The sunsets alone! Across 30-40 miles of Cook Inlet's open water, behind mountain ranges with towering, active, glacier-covered volcanoes, toss in Alaksa's special slow-motion sunsets and the coast's chronic, multi-layered maritime cloud skies. When the overcast allows them to pop....I've never seen comparable. Nothing.

Kachemak Bay will always be beautiful.

I did say more, didn't I. Maybe later I'll discuss changes I saw over 20 years.

Anonymous said...

yup, the kenai has some nice treasures. if you go when the salmon are running, you won't be able to escape the RVs and the people that they came with. one nice thing to do on the kenai is to go sea kayaking out of seward.. you get to see kenai fjords, and the only people you will meet along the way are fellow kayakers,and you will feel like you are in a national geographic adventure with all the wildlife you encounter. homer is a lovely town and it is nice to go across kachemak bay as skookumplanet suggested, and go to halibut cove, an artists' community with only a couple 100 residents.

jessie, i can't wait to come up this summer!!! locks, schmocks.. you'll be fiiiinne!

Anonymous said...

mj is correct.

Kayaking Kachemak Bay would be a more domesticated trip than the Kenai Fjords. I know nothing about access to them from Seaward, other than it's a fair distance over open ocean and it's a well-known kayak destination. I assume there are transportation options, such as sightseeing vessels, to go to and fro.

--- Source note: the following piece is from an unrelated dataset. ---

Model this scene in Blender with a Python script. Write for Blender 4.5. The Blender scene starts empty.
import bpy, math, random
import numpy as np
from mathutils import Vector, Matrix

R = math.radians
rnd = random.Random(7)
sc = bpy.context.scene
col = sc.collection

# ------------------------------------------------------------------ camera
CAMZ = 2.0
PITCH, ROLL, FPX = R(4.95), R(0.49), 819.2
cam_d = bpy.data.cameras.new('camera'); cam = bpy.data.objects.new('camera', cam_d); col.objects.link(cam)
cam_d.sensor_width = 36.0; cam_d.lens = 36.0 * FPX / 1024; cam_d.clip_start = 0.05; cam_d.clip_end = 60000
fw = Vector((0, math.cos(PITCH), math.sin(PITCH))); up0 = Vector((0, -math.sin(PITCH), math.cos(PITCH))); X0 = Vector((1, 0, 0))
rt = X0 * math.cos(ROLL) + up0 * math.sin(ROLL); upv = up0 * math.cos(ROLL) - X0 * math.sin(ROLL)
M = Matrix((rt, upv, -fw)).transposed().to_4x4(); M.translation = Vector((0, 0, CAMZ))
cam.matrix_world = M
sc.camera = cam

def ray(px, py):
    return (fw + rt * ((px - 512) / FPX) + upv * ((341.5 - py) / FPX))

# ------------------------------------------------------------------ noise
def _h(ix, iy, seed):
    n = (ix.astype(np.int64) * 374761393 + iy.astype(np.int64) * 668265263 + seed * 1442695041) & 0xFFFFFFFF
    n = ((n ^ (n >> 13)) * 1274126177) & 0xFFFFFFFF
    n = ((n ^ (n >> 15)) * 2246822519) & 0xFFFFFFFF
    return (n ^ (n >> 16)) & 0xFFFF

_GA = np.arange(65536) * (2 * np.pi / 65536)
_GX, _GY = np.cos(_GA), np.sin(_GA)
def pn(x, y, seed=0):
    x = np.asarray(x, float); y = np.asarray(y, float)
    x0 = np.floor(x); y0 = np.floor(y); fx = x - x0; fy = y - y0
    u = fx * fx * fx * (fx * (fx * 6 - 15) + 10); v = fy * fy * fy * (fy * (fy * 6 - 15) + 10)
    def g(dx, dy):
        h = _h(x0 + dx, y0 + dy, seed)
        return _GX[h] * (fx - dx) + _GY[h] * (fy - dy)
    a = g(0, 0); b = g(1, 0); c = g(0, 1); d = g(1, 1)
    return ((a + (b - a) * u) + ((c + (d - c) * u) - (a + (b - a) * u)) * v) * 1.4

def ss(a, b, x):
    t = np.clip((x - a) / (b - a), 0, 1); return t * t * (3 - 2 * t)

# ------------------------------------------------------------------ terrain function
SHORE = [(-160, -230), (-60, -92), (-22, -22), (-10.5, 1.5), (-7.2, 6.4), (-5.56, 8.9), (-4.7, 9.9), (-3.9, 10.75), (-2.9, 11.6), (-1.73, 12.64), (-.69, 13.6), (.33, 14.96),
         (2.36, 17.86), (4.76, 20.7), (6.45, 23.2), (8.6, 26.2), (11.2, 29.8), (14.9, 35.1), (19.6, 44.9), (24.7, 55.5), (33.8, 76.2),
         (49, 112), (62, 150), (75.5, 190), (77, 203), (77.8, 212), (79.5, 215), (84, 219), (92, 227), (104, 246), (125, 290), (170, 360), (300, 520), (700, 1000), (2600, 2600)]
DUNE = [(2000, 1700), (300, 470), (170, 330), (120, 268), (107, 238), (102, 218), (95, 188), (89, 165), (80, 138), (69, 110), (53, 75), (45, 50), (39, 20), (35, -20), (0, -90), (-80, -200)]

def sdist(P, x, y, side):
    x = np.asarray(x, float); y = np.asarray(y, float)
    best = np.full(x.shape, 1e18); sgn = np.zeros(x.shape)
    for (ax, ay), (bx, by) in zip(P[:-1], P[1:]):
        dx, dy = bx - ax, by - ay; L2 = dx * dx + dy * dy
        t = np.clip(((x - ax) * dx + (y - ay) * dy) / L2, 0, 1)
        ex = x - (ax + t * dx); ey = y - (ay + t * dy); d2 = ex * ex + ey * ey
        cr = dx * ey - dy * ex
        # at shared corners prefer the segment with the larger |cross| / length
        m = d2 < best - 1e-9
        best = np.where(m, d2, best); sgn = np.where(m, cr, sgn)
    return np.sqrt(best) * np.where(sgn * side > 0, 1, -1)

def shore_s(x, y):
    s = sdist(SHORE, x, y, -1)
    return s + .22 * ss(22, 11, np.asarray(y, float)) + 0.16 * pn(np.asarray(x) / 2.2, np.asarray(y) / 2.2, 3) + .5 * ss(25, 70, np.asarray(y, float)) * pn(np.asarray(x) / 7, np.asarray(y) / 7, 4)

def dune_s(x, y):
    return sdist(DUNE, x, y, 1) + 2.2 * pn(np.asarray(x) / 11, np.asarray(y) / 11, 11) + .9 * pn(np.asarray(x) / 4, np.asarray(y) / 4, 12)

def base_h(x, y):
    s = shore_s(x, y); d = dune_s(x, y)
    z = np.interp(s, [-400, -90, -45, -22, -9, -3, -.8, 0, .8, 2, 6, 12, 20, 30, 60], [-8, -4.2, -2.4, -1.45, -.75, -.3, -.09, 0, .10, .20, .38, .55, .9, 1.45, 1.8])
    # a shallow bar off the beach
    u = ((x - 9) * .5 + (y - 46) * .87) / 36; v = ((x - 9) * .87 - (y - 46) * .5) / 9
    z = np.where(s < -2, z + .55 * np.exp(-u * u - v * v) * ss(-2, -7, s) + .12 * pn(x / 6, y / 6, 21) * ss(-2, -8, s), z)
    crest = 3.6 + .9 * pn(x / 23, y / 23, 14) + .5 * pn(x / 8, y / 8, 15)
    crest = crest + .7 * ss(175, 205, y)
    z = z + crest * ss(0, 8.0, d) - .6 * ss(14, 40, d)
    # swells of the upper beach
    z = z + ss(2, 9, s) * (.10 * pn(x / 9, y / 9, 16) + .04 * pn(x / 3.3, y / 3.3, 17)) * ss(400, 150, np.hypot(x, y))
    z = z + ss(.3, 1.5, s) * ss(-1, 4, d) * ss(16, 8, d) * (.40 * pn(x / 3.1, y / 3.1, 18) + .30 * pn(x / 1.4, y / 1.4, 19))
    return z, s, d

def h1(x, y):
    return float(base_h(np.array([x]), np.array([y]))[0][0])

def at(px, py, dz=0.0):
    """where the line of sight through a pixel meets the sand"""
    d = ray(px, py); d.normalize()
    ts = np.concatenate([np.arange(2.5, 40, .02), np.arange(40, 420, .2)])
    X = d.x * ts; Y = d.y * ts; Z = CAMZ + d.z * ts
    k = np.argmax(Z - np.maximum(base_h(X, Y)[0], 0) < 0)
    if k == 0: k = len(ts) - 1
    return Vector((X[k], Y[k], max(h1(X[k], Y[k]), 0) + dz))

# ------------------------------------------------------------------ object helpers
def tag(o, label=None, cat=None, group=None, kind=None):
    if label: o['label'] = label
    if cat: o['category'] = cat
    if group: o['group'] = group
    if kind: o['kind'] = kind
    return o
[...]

The 4-day KBay kayak I did, once we crossed the bay, along the shoreline we were basically screened from visible boat traffic. But one might run into other kayakers, boaters, etc. Also the coast is inhabited, although discreetly. Halibut Cove is a beautiful,. picturesque community, although touristy and with expensive Anchoragites' weekend homes, even a restaurant. Go the opposite direction, southwest toward Tutka Bay.